WRITTEN REQUEST
Count how many lines hold the string "scene". Give that number alone.

━━━━━ RECORDS FOR PROCESSING ━━━━━

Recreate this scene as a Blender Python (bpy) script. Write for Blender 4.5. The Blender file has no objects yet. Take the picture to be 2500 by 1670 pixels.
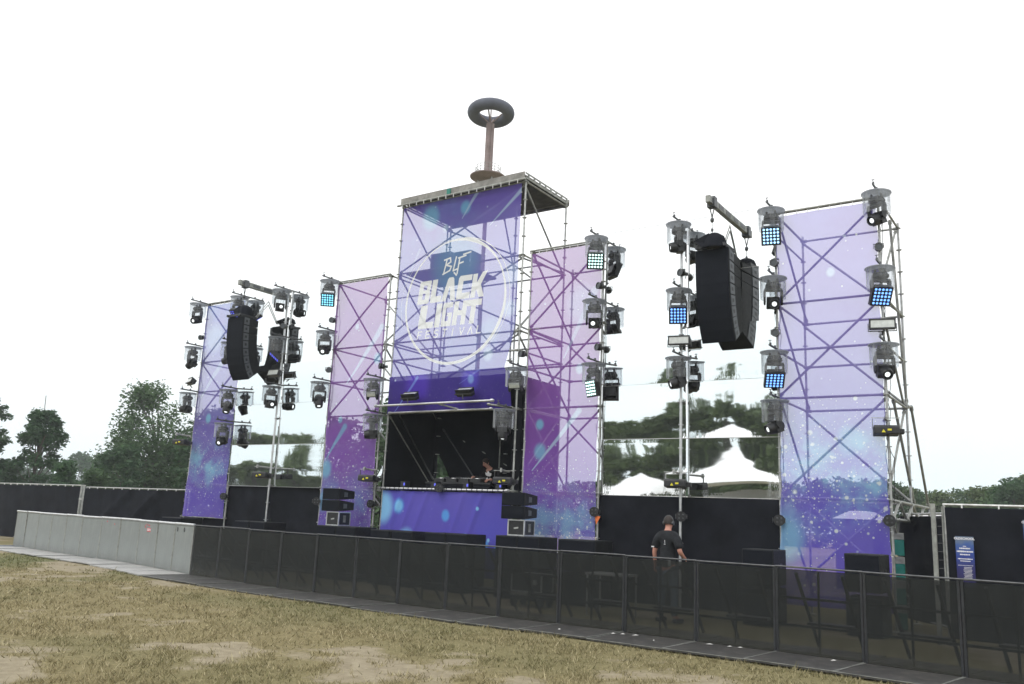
import bpy, bmesh, math, random
import numpy as np
from mathutils import Vector, Matrix, Euler

R = math.radians
sc = bpy.context.scene
COL = sc.collection

# ------------------------------------------------------------------ camera
CAM_LOC = Vector((13.944, -17.492, 1.75))
YAW, PITCH, ROLL = 0.603, 0.203, 0.045
fw = Vector((-math.sin(YAW) * math.cos(PITCH), math.cos(YAW) * math.cos(PITCH), math.sin(PITCH)))
rt = Vector((math.cos(YAW), math.sin(YAW), 0))
up = rt.cross(fw)
r2 = rt * math.cos(ROLL) + up * math.sin(ROLL)
u2 = -rt * math.sin(ROLL) + up * math.cos(ROLL)
cd = bpy.data.cameras.new('camera')
cd.sensor_width = 36.0
cd.lens = 36 * 2091.6 / 2500
cd.clip_start = 0.1
cd.clip_end = 3000
cam = bpy.data.objects.new('camera', cd)
COL.objects.link(cam)
cam.matrix_world = Matrix(((r2.x, u2.x, -fw.x, CAM_LOC.x), (r2.y, u2.y, -fw.y, CAM_LOC.y),
                           (r2.z, u2.z, -fw.z, CAM_LOC.z), (0, 0, 0, 1)))
sc.camera = cam

# ------------------------------------------------------------------ sky, sun, exposure
SUN_EL, SUN_ROT = R(52), R(200)
CLOUD = 8.4                       # radiance of the cloud cover, in the sky texture's units
world = bpy.data.worlds.new('World')
sc.world = world
world.use_nodes = True
wn, wl = world.node_tree.nodes, world.node_tree.links
sky = wn.new('ShaderNodeTexSky')
sky.sky_type = 'NISHITA'
sky.sun_disc = False
sky.sun_elevation = SUN_EL
sky.sun_rotation = SUN_ROT
sky.air_density = 1.0
sky.dust_density = 6.0
sky.ozone_density = 1.0
hs = wn.new('ShaderNodeHueSaturation')          # overcast: the blue of the clear sky is nearly gone
hs.inputs['Saturation'].default_value = 0.3
wl.new(sky.outputs[0], hs.inputs['Color'])
# bright even cloud layer in front of the clear sky, a little thinner and bluer towards the horizon
tc = wn.new('ShaderNodeTexCoord')
sz = wn.new('ShaderNodeSeparateXYZ')
wl.new(tc.outputs['Generated'], sz.inputs[0])
nz_ = wn.new('ShaderNodeTexNoise')
nz_.inputs['Scale'].default_value = 2.2
nz_.inputs['Detail'].default_value = 4
wl.new(tc.outputs['Generated'], nz_.inputs['Vector'])
ad = wn.new('ShaderNodeMath')
ad.operation = 'MULTIPLY_ADD'
wl.new(nz_.outputs[0], ad.inputs[0])
ad.inputs[1].default_value = 0.35
wl.new(sz.outputs[2], ad.inputs[2])
cr = wn.new('ShaderNodeValToRGB')
cr.color_ramp.elements[0].position = 0.12
cr.color_ramp.elements[0].color = (0.66, 0.775, 0.81, 1)
cr.color_ramp.elements[1].position = 0.48
cr.color_ramp.elements[1].color = (1, 1, 1, 1)
wl.new(ad.outputs[0], cr.inputs[0])
cm = wn.new('ShaderNodeVectorMath')
cm.operation = 'SCALE'
cm.inputs['Scale'].default_value = CLOUD
wl.new(cr.outputs[0], cm.inputs[0])
mx = wn.new('ShaderNodeMix')
mx.data_type = 'RGBA'
mx.inputs[0].default_value = 0.88
wl.new(hs.outputs[0], mx.inputs[6])
wl.new(cm.outputs[0], mx.inputs[7])
bg = wn['Background']
bg.inputs['Strength'].default_value = 0.15
wl.new(mx.outputs[2], bg.inputs['Color'])

sd = bpy.data.lights.new('sun', 'SUN')
sd.energy = 0.6
sd.angle = R(14)
sd.color = (1.0, 0.96, 0.9)
sun = bpy.data.objects.new('sun', sd)
COL.objects.link(sun)
# direction towards the sun (Nishita: rotation measured from +Y towards +X)
sdir = Vector((math.sin(SUN_ROT) * math.cos(SUN_EL), math.cos(SUN_ROT) * math.cos(SUN_EL), math.sin(SUN_EL)))
sun.rotation_euler = sdir.to_track_quat('Z', 'Y').to_euler()
sun.location = (0, -30, 60)

sc.view_settings.view_transform = 'Standard'
sc.view_settings.look = 'None'
sc.view_settings.gamma = 1
sc.view_settings.exposure = 0.28
sc.cycles.max_bounces = 8
sc.cycles.transparent_max_bounces = 32
sc.cycles.glossy_bounces = 4
sc.cycles.transmission_bounces = 6
sc.cycles.volume_bounces = 0
sc.cycles.caustics_reflective = False
sc.cycles.caustics_refractive = False
sc.cycles.use_denoising = True


# ------------------------------------------------------------------ helpers
def link(o, parent=None):
    COL.objects.link(o)
    if parent is not None:
        o.parent = parent
    return o


def tag(o, label=None, cat=None, group=None, kind=None):
    if label: o['label'] = label
    if cat: o['category'] = cat
    if group: o['group'] = group
    if kind: o['kind'] = kind
    return o


def thing(name, label, cat, loc=(0, 0, 0), rz=0.0, group=None):
    o = bpy.data.objects.new(name, None)
    o.empty_display_size = 0.2
    COL.objects.link(o)
    o.location = loc
    o.rotation_euler = (0, 0, rz)
    return tag(o, label, cat, group)


def copy_tree(o, parent=None):
    c = o.copy()
    COL.objects.link(c)
    c.parent = parent
    for ch in list(o.children):
        copy_tree(ch, c)
    return c


def frame_from(d):
    d = Vector(d).normalized()
    a = Vector((0, 0, 1)) if abs(d.z) < 0.9 else Vector((1, 0, 0))
    u = d.cross(a).normalized()
    return u, d.cross(u).normalized()


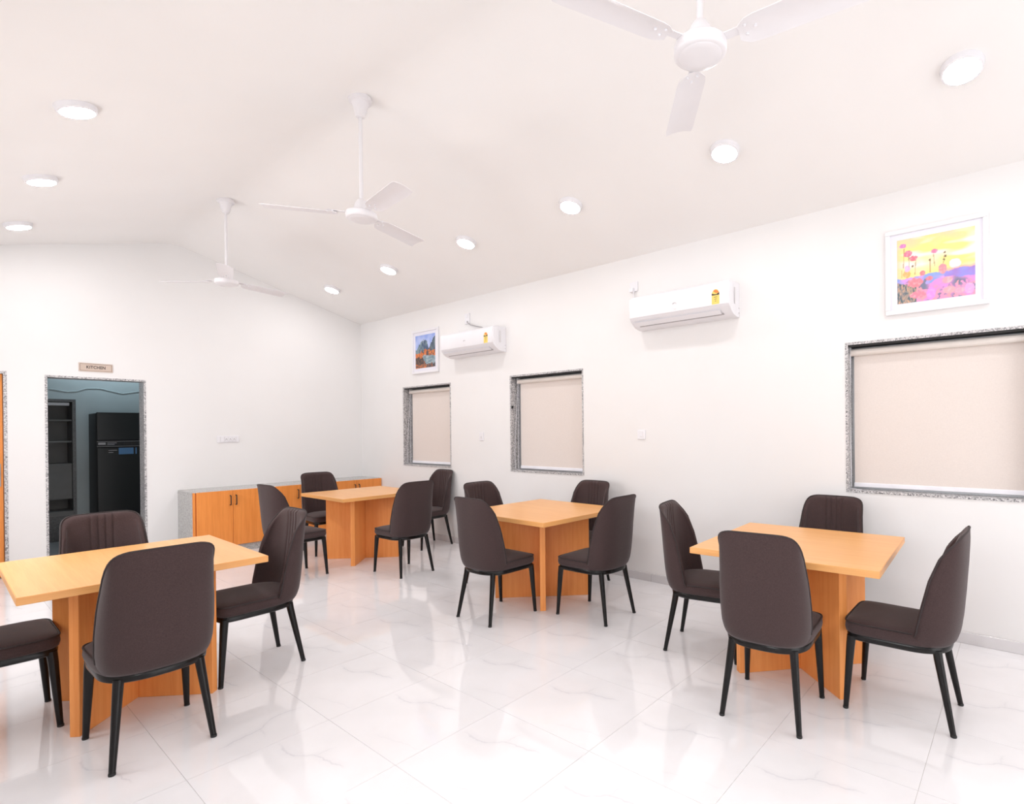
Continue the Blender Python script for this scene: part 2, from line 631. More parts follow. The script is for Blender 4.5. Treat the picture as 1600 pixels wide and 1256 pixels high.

━━━━━

RESPONSE FOR THIS EXERCISE
3